Why the functional interface is not implemented by the class?

Question

I saw the following code in a tutorial. My question is why the interface Drawable is not implemented by the class LambdaExpressionExample2? I am familiar with composition between classes. Is that the case here as well ? Thank you.

@FunctionalInterface  //It is optional  
interface Drawable{  
    public void draw();  
}  
  
public class LambdaExpressionExample2 {  
    public static void main(String[] args) {  
        int width=10;  
          
        //with lambda  
        Drawable d2=()->{  
            System.out.println("Drawing "+width);  
        };  
        d2.draw();  
    }  
}  

Answer 1

The interface is used for the lambda function itself, not the LambdaExpressionExample2 class.

To see what I mean let's have a look at other ways you could achieve this functionality.

1. Instead of using a lambda, you could use an anonymous inner class. Before lambda functions became a thing in Java 8, this is how you would have had to do it.

public static void main(String[] args) {
    int width=10;

    // with anonymous inner class
    Drawable d1 = new Drawable() {
        @Override
        public void draw() {
            System.out.println("Anonymous Class: Drawing " + width);
        }
    };

    d1.draw();
}

Here you can see the anonymous class is implementing the Drawable interface, by providing an implementation for the draw method.

2. We could use a concrete class that implements the Drawable interface

@FunctionalInterface  
interface Drawable{
    public void draw();
}

class ConcreteDrawable implements Drawable {
    @Override
    public void draw() {
        System.out.println("Concrete Class: Drawing");
    }
}

public class LambdaExpressionExample2 {
    public static void main(String[] args) {

        // with concrete class
        Drawable d1 = new ConcreteDrawable();
        d1.draw();
    }
}

In this example, we no longer have access to the local width variable in the draw method. But you can see that the ConcreteDrawable class also provides an implementation of the Drawable interface.

3. Or finally we can use a lambda function.

public static void main(String[] args) {
    int width = 10;
    
    // with lambda
    Drawable d1 = () -> { System.out.println("Lambda: Drawing " + width); };
    
    d1.draw();
}

Here the lambda function is implementing the Drawable interface, by giving an implementation of the draw method. The only reason why we can use a lambda function here is that the Drawable interface only declares one method.
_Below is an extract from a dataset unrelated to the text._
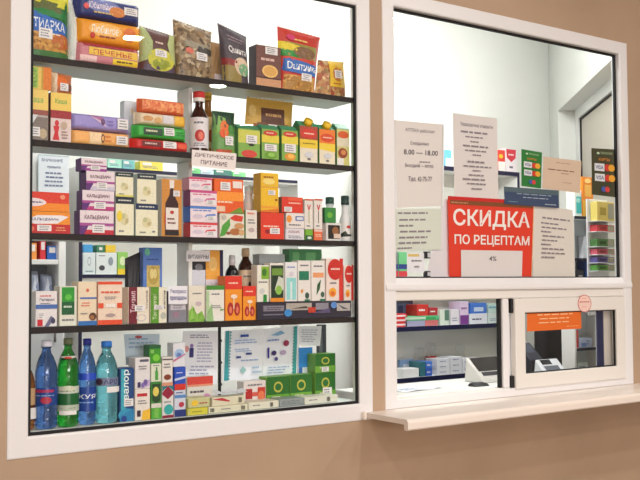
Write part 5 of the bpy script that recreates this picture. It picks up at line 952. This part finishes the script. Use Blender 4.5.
sheet('banner', 'long slate blue strip with pale text above the red poster', 'banner', [(504.5, 204), (559, 208), (558.5, 190.5), (504, 186.5)], PY-.0045, (52, 70, 104), [R(0, .72, 1, 1, (80, 100, 110)), L(.2, .6, .9, .7, 1, (160, 180, 190)), L(.3, .42, .8, .5, 1, (200, 210, 220)), L(.06, .12, .26, .22, 1, (150, 190, 210)), L(.72, .1, .97, .2, 1, (190, 200, 210))], curl=0)
def visa(lab, cs, base):
    sheet('card_sign', lab, 'sign', cs, PY-.002, base, [E(.26, .9, .06, .025, (200, 220, 190)), T(.36, .88, .84, .93, 'ПРИНИМАЕМ', (170, 190, 150)), T(.28, .74, .72, .8, 'КАРТЫ', (226, 140, 50)),
        R(.1, .52, .5, .68, (226, 228, 232)), T(.14, .56, .46, .64, 'VISA', (40, 50, 120)), E(.62, .6, .13, .075, (210, 50, 40)), E(.78, .6, .13, .075, (238, 170, 50)),
        R(.1, .3, .5, .46, (226, 228, 232)), T(.14, .34, .46, .42, 'VISA', (40, 50, 120)), E(.62, .38, .13, .075, (210, 50, 40)), E(.78, .38, .13, .075, (238, 170, 50)),
        E(.44, .14, .1, .06, (60, 90, 170)), E(.58, .14, .1, .06, (206, 60, 60))], curl=0)
visa('green payment card sign with VISA marks left of the beige card', [(521.5, 186), (541, 188.5), (542, 152.5), (521.5, 149)], (34, 120, 50))
visa('dark olive payment card sign with VISA marks at the right frame', [(592, 194.5), (617, 197.5), (616, 149.5), (591.5, 148)], (62, 62, 36))
sheet('notice', 'beige card with three thin text lines beside the green sign', 'notice', [(542.5, 188.5), (580, 193), (581.5, 161), (543.5, 156.5)], PY-.0005, (216, 190, 168), [L(.3, .84, .9, .88, 1, (160, 120, 110)), L(.1, .6, .96, .66, 1, (120, 60, 60)), L(.46, .52, .7, .56, 1, (120, 60, 60)), L(.5, .24, .86, .28, 1, (170, 140, 130))], curl=.001)
# stickers on the sliding sash
def onsash(cs, Y, name, lab, col, pr): return sheet(name, lab, 'sticker', cs, Y, col, pr, thick=.0002, curl=0)
onsash([(527, 331.5), (581.5, 328.5), (581, 309.5), (527, 311.5)], .0015, 'sticker', 'orange sticker with pale text lines in the corner of the sliding sash', (222, 104, 30), [L(.16, .74, .88, .86, 1, (246, 200, 150)), L(.18, .54, .88, .66, 1, (246, 200, 150)), L(.16, .34, .9, .46, 1, (246, 200, 150)), L(.7, .12, .95, .2, 1, (240, 170, 110))])
mb = MB(); c = at(584.5, 303.5, -.0082); e = at(591.3, 303.5, -.0082); rx = e.x-c.x; rz_ = c.z-at(584.5, 312.3, -.0082).z
S = lambda u, v, off=0: ((u-.5)*2*rx, -off, (v-.5)*2*rz_)
prints(mb, S, [E(.5, .5, .5, .5, (196, 70, 64)), E(.5, .5, .46, .465, (240, 206, 196)), L(.12, .52, .9, .66, 1, (190, 60, 60)), L(.3, .74, .7, .84, 1, (230, 150, 140)), L(.3, .26, .7, .36, 1, (230, 150, 140))], base=.0002)
o = mb.build('sticker', loc=c); tag(o, 'round pink sticker with red rim on the upper rail of the sliding sash', 'sticker')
So in summary, it is not the LambdaExpressionExample2 class that should implement Drawable but instead the lambda function itself.

Answer 2

You can implement in main class also:

public class LambdaExpressionExample2 implements Drawable{

    @Override
    public void draw() {
        System.out.println("Implemented it in main class !!!");
    }

    public static void main(String[] args) {

        LambdaExpressionExample2 lm = new LambdaExpressionExample2();
        lm.draw();

    }

 }

But that won't be lambda.

Or you can define another implementation like :

public class DrawableImpl implements Drawable {
    @Override
    public void draw() {

        System.out.println("I have implemented Drawable !!!");

    }
}

public class LambdaExpressionExample2{

    public static void main(String[] args) {

        DrawableImpl dm = new DrawableImpl();
        dm.draw();

    }

    }

But that is also not lambda. You can also use anonymous class as below (old style):

public class LambdaExpressionExample2 {

    public static void main(String[] args) {
        Drawable anonymus_class = new Drawable() {
            @Override
            public void draw() {
                System.out.println("Anonymus class");
            }

        };
        anonymus_class.draw();
    }
}

If you compare all, you will see lambda notation is most precise and intuitive.